>> BEGIN RECORDED INFORMATION
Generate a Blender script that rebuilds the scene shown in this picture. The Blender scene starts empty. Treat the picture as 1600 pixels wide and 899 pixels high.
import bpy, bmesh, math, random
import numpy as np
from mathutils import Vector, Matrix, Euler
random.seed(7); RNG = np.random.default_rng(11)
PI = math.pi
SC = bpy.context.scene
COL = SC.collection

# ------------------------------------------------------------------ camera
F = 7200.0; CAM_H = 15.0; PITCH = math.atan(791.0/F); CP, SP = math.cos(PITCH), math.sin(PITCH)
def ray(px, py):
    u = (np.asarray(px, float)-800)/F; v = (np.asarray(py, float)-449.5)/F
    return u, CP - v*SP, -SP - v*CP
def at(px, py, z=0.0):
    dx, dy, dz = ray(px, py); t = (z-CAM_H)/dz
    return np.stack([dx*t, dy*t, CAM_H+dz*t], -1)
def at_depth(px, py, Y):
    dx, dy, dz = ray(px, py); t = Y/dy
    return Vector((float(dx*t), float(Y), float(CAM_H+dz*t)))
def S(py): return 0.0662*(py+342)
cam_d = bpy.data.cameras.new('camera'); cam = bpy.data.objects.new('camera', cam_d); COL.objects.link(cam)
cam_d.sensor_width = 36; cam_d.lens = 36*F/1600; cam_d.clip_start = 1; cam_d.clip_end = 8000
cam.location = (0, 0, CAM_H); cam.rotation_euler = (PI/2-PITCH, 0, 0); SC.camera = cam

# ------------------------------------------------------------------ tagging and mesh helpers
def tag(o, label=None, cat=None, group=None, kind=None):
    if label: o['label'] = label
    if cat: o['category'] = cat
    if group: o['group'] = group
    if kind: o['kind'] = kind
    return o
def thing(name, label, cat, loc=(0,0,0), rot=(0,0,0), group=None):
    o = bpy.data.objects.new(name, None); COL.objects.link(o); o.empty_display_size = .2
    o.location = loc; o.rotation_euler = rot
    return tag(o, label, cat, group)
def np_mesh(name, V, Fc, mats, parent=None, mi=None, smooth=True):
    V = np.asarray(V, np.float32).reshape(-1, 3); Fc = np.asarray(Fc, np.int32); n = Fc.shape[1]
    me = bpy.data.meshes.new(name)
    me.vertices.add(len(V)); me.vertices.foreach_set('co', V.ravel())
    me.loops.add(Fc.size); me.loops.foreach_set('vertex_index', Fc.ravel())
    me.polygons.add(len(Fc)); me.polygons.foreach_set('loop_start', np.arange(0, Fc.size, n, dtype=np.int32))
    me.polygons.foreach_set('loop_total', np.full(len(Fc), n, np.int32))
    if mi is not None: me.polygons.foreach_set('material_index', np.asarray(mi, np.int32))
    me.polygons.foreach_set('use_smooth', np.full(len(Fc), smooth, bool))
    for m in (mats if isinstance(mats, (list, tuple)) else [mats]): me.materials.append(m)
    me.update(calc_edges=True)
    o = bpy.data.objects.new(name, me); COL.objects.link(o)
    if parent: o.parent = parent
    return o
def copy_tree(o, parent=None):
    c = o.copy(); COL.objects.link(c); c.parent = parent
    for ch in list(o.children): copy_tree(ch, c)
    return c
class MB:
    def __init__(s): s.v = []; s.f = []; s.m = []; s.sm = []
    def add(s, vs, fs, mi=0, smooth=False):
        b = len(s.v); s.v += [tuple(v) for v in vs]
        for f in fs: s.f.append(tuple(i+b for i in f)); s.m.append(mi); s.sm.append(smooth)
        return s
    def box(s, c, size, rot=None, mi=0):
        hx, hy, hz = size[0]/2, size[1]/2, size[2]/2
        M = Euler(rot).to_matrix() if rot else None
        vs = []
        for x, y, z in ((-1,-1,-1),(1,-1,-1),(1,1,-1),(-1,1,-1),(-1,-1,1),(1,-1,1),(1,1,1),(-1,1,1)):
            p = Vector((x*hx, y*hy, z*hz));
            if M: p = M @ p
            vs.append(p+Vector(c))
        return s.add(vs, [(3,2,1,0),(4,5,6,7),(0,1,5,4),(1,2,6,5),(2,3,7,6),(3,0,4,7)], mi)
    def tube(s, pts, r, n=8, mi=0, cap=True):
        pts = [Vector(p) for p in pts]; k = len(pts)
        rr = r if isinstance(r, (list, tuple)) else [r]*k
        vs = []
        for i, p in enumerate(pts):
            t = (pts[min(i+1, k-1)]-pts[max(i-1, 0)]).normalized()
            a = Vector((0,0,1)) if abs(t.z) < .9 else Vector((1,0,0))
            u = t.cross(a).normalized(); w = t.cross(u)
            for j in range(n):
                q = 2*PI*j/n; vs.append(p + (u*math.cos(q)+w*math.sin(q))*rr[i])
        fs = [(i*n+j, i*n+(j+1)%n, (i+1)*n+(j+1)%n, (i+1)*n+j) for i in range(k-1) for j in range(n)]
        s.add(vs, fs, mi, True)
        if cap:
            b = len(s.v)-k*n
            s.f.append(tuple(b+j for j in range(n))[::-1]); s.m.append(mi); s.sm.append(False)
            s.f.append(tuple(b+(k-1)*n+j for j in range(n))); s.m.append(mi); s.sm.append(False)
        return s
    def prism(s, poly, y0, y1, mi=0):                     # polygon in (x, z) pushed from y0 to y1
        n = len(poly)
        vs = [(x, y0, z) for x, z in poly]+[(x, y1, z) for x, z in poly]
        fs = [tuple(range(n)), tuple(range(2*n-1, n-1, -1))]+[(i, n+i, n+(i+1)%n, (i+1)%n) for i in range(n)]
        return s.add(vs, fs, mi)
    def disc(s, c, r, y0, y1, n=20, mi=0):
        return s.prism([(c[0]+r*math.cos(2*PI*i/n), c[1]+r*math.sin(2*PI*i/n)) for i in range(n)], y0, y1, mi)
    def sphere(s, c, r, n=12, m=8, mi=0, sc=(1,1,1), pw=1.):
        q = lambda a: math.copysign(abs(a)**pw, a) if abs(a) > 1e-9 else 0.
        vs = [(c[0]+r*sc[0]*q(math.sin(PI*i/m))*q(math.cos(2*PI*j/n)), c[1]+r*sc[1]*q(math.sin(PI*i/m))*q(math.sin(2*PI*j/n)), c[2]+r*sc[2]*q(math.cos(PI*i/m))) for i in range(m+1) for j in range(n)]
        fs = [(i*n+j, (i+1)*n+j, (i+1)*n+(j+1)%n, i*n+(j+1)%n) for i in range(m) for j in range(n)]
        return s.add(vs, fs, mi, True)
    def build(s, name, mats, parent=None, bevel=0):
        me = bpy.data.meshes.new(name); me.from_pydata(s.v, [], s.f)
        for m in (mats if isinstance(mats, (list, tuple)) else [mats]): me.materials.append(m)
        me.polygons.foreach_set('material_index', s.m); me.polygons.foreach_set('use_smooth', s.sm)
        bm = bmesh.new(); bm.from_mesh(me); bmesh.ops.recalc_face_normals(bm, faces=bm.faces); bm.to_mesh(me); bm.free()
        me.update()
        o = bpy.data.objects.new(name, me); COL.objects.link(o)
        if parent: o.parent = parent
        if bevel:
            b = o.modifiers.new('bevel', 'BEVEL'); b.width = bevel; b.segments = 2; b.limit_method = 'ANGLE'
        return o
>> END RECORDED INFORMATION
◆ WHAT TO WORK ON: Set down the listing in full, keeping every word exactly as it is.

◆ SOLVED EXERCISE:
Generate a Blender script that rebuilds the scene shown in this picture. The Blender scene starts empty. Treat the picture as 1600 pixels wide and 899 pixels high.
import bpy, bmesh, math, random
import numpy as np
from mathutils import Vector, Matrix, Euler
random.seed(7); RNG = np.random.default_rng(11)
PI = math.pi
SC = bpy.context.scene
COL = SC.collection

# ------------------------------------------------------------------ camera
F = 7200.0; CAM_H = 15.0; PITCH = math.atan(791.0/F); CP, SP = math.cos(PITCH), math.sin(PITCH)
def ray(px, py):
    u = (np.asarray(px, float)-800)/F; v = (np.asarray(py, float)-449.5)/F
    return u, CP - v*SP, -SP - v*CP
def at(px, py, z=0.0):
    dx, dy, dz = ray(px, py); t = (z-CAM_H)/dz
    return np.stack([dx*t, dy*t, CAM_H+dz*t], -1)
def at_depth(px, py, Y):
    dx, dy, dz = ray(px, py); t = Y/dy
    return Vector((float(dx*t), float(Y), float(CAM_H+dz*t)))
def S(py): return 0.0662*(py+342)
cam_d = bpy.data.cameras.new('camera'); cam = bpy.data.objects.new('camera', cam_d); COL.objects.link(cam)
cam_d.sensor_width = 36; cam_d.lens = 36*F/1600; cam_d.clip_start = 1; cam_d.clip_end = 8000
cam.location = (0, 0, CAM_H); cam.rotation_euler = (PI/2-PITCH, 0, 0); SC.camera = cam

# ------------------------------------------------------------------ tagging and mesh helpers
def tag(o, label=None, cat=None, group=None, kind=None):
    if label: o['label'] = label
    if cat: o['category'] = cat
    if group: o['group'] = group
    if kind: o['kind'] = kind
    return o
def thing(name, label, cat, loc=(0,0,0), rot=(0,0,0), group=None):
    o = bpy.data.objects.new(name, None); COL.objects.link(o); o.empty_display_size = .2
    o.location = loc; o.rotation_euler = rot
    return tag(o, label, cat, group)
def np_mesh(name, V, Fc, mats, parent=None, mi=None, smooth=True):
    V = np.asarray(V, np.float32).reshape(-1, 3); Fc = np.asarray(Fc, np.int32); n = Fc.shape[1]
    me = bpy.data.meshes.new(name)
    me.vertices.add(len(V)); me.vertices.foreach_set('co', V.ravel())
    me.loops.add(Fc.size); me.loops.foreach_set('vertex_index', Fc.ravel())
    me.polygons.add(len(Fc)); me.polygons.foreach_set('loop_start', np.arange(0, Fc.size, n, dtype=np.int32))
    me.polygons.foreach_set('loop_total', np.full(len(Fc), n, np.int32))
    if mi is not None: me.polygons.foreach_set('material_index', np.asarray(mi, np.int32))
    me.polygons.foreach_set('use_smooth', np.full(len(Fc), smooth, bool))
    for m in (mats if isinstance(mats, (list, tuple)) else [mats]): me.materials.append(m)
    me.update(calc_edges=True)
    o = bpy.data.objects.new(name, me); COL.objects.link(o)
    if parent: o.parent = parent
    return o
def copy_tree(o, parent=None):
    c = o.copy(); COL.objects.link(c); c.parent = parent
    for ch in list(o.children): copy_tree(ch, c)
    return c
class MB:
    def __init__(s): s.v = []; s.f = []; s.m = []; s.sm = []
    def add(s, vs, fs, mi=0, smooth=False):
        b = len(s.v); s.v += [tuple(v) for v in vs]
        for f in fs: s.f.append(tuple(i+b for i in f)); s.m.append(mi); s.sm.append(smooth)
        return s
    def box(s, c, size, rot=None, mi=0):
        hx, hy, hz = size[0]/2, size[1]/2, size[2]/2
        M = Euler(rot).to_matrix() if rot else None
        vs = []
        for x, y, z in ((-1,-1,-1),(1,-1,-1),(1,1,-1),(-1,1,-1),(-1,-1,1),(1,-1,1),(1,1,1),(-1,1,1)):
            p = Vector((x*hx, y*hy, z*hz));
            if M: p = M @ p
            vs.append(p+Vector(c))
        return s.add(vs, [(3,2,1,0),(4,5,6,7),(0,1,5,4),(1,2,6,5),(2,3,7,6),(3,0,4,7)], mi)
    def tube(s, pts, r, n=8, mi=0, cap=True):
        pts = [Vector(p) for p in pts]; k = len(pts)
        rr = r if isinstance(r, (list, tuple)) else [r]*k
        vs = []
        for i, p in enumerate(pts):
            t = (pts[min(i+1, k-1)]-pts[max(i-1, 0)]).normalized()
            a = Vector((0,0,1)) if abs(t.z) < .9 else Vector((1,0,0))
            u = t.cross(a).normalized(); w = t.cross(u)
            for j in range(n):
                q = 2*PI*j/n; vs.append(p + (u*math.cos(q)+w*math.sin(q))*rr[i])
        fs = [(i*n+j, i*n+(j+1)%n, (i+1)*n+(j+1)%n, (i+1)*n+j) for i in range(k-1) for j in range(n)]
        s.add(vs, fs, mi, True)
        if cap:
            b = len(s.v)-k*n
            s.f.append(tuple(b+j for j in range(n))[::-1]); s.m.append(mi); s.sm.append(False)
            s.f.append(tuple(b+(k-1)*n+j for j in range(n))); s.m.append(mi); s.sm.append(False)
        return s
    def prism(s, poly, y0, y1, mi=0):                     # polygon in (x, z) pushed from y0 to y1
        n = len(poly)
        vs = [(x, y0, z) for x, z in poly]+[(x, y1, z) for x, z in poly]
        fs = [tuple(range(n)), tuple(range(2*n-1, n-1, -1))]+[(i, n+i, n+(i+1)%n, (i+1)%n) for i in range(n)]
        return s.add(vs, fs, mi)
    def disc(s, c, r, y0, y1, n=20, mi=0):
        return s.prism([(c[0]+r*math.cos(2*PI*i/n), c[1]+r*math.sin(2*PI*i/n)) for i in range(n)], y0, y1, mi)
    def sphere(s, c, r, n=12, m=8, mi=0, sc=(1,1,1), pw=1.):
        q = lambda a: math.copysign(abs(a)**pw, a) if abs(a) > 1e-9 else 0.
        vs = [(c[0]+r*sc[0]*q(math.sin(PI*i/m))*q(math.cos(2*PI*j/n)), c[1]+r*sc[1]*q(math.sin(PI*i/m))*q(math.sin(2*PI*j/n)), c[2]+r*sc[2]*q(math.cos(PI*i/m))) for i in range(m+1) for j in range(n)]
        fs = [(i*n+j, (i+1)*n+j, (i+1)*n+(j+1)%n, i*n+(j+1)%n) for i in range(m) for j in range(n)]
        return s.add(vs, fs, mi, True)
    def build(s, name, mats, parent=None, bevel=0):
        me = bpy.data.meshes.new(name); me.from_pydata(s.v, [], s.f)
        for m in (mats if isinstance(mats, (list, tuple)) else [mats]): me.materials.append(m)
        me.polygons.foreach_set('material_index', s.m); me.polygons.foreach_set('use_smooth', s.sm)
        bm = bmesh.new(); bm.from_mesh(me); bmesh.ops.recalc_face_normals(bm, faces=bm.faces); bm.to_mesh(me); bm.free()
        me.update()
        o = bpy.data.objects.new(name, me); COL.objects.link(o)
        if parent: o.parent = parent
        if bevel:
            b = o.modifiers.new('bevel', 'BEVEL'); b.width = bevel; b.segments = 2; b.limit_method = 'ANGLE'
        return o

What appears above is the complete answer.